With time, as you meet more people, success stories develop a pattern.
Good family. Good environment. Great, attentive, smart parenting.
Structure.
I’m not knocking these people.
I see a lot of myself in them. We weren’t rich. But I had good parents. I had that good upbringing. I’m cut from a similar mold.
These types catch a lot more crap than they deserve. They don’t all get million dollar endowments to slide into Yale. They had to work for it. For each guy that made it, many more failed. Many blew it.
They deserve respect.
But you do know what their path looked like to get where they are. You know what the other paths are.

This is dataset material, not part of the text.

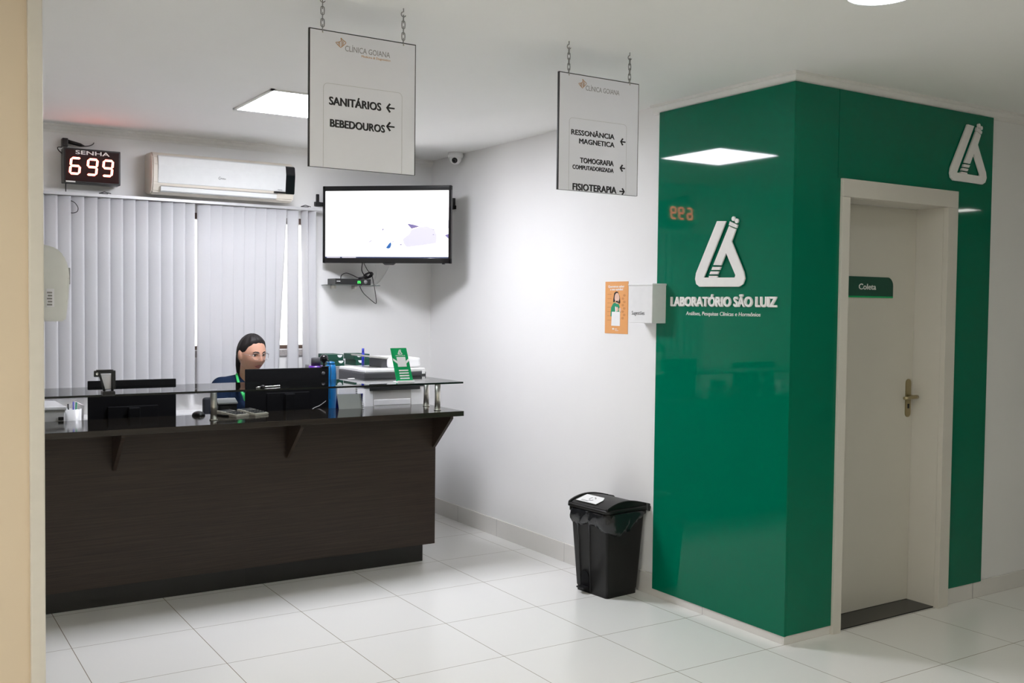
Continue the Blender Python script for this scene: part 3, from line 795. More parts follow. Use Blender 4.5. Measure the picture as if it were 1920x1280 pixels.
# ------------------------------------------------------------------ air conditioner
ac = thing('air_conditioner', (-1.6, 3.4, 2.22), 'white split air conditioner with a black end strip above the blind', 'air conditioner')
prof = [(3.50, 2.235), (3.36, 2.222), (3.315, 2.236), (3.296, 2.290), (3.288, 2.40), (3.300, 2.455), (3.335, 2.482), (3.50, 2.488)]
MB().prism([(p[0], p[1]) for p in prof], (-2.062, 0, 0), Y, Z, X, 0.918, 0.008).build('body', M['cream'], ac)
MB().prism([(3.300, 2.290), (3.292, 2.290), (3.279, 2.40), (3.288, 2.453), (3.300, 2.462), (3.31, 2.46)], (-2.028, 0, 0), Y, Z, X, 0.822, 0.002).build('front_panel', M['gwhite'], ac, label='glossy white front cover')
MB().prism([(3.305, 2.276), (3.293, 2.276), (3.277, 2.40), (3.286, 2.453), (3.300, 2.460), (3.31, 2.46)], (-1.205, 0, 0), Y, Z, X, 0.062, 0.003).build('end_strip', M['gloss'], ac, label='black end strip')
MB().box(-1.285, -1.205, 3.288, 3.302, 2.277, 2.287).build('display_tab', M['gloss'], ac)
MB().prism([(3.312, 2.2355), (3.290, 2.242), (3.287, 2.268), (3.30, 2.272)], (-2.012, 0, 0), Y, Z, X, 0.745, 0.001).build('louver', M['gwhite'], ac)
k = MB()
k.box(-2.012, -1.262, 3.2845, 3.290, 2.2695, 2.2715)
k.build('slot_line', M['darkgrey'], ac)
k = MB()
put_text(k, 'Midea', (-1.642, 3.2815, 2.339), X, Z, -Y, 0.034, 0.008, off=0.0, depth=0.001)
k.tube([(-1.645 + 0.0085 * math.cos(a), 3.281, 2.344 + 0.0085 * math.sin(a)) for a in [R(70 + i * 22) for i in range(11)]], 0.0009, 5)
put_text(MB(), 'inverter', (-1.262, 3.284, 2.297), X, Z, -Y, 0.032, 0.006, off=0.0, depth=0.001).build('lettering', M['ink'], ac)
k.build('lettering', M['ink'], ac)

# ------------------------------------------------------------------ queue display
qd = thing('queue_display', (-2.40, 3.43, 2.26), 'black queue display reading SENHA 699 in glowing red', 'display')
MB().box(-2.556, -2.232, 3.375, 3.475, 2.262, 2.470, 0.004).box(-2.46, -2.34, 3.47, 3.5, 2.30, 2.42).build('housing', M['black'], qd)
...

Every now and then you meet someone who came from an off path.
He’ll say, “I’m the first person in my family to graduate high school let alone college.”
To someone who is new to the game. It’s pretty bland at face value, “Well hooray, did you want a trophy?”
Take a few laps around the sun, and you’ll know that is a packed statement.
They grew up without money. No role model. No doting parent, good school, positive peers.
Reward system to incentivize their performance? Forget about it.
They inherited a bad reputation. They were probably seen as the poor, trashy family.
No hookups. No do-overs. No extra strikes. No summer school.
They had nothing but themselves and a dream that only they believed in. A dream they were doubted on from the moment they set out on it.
These people are born with the system rigged against them. The game was set to max difficulty on day one.
They had nothing. Absolutely nothing.
And they made it.
Something burned in them, to push them past endless obstacles, doubters, failures.
Every equation and sensibility predicted they’d land exactly where they started.
And they made it.
All on their own.
An eagle will rise.
From the dirt they came, in the corner office they sit.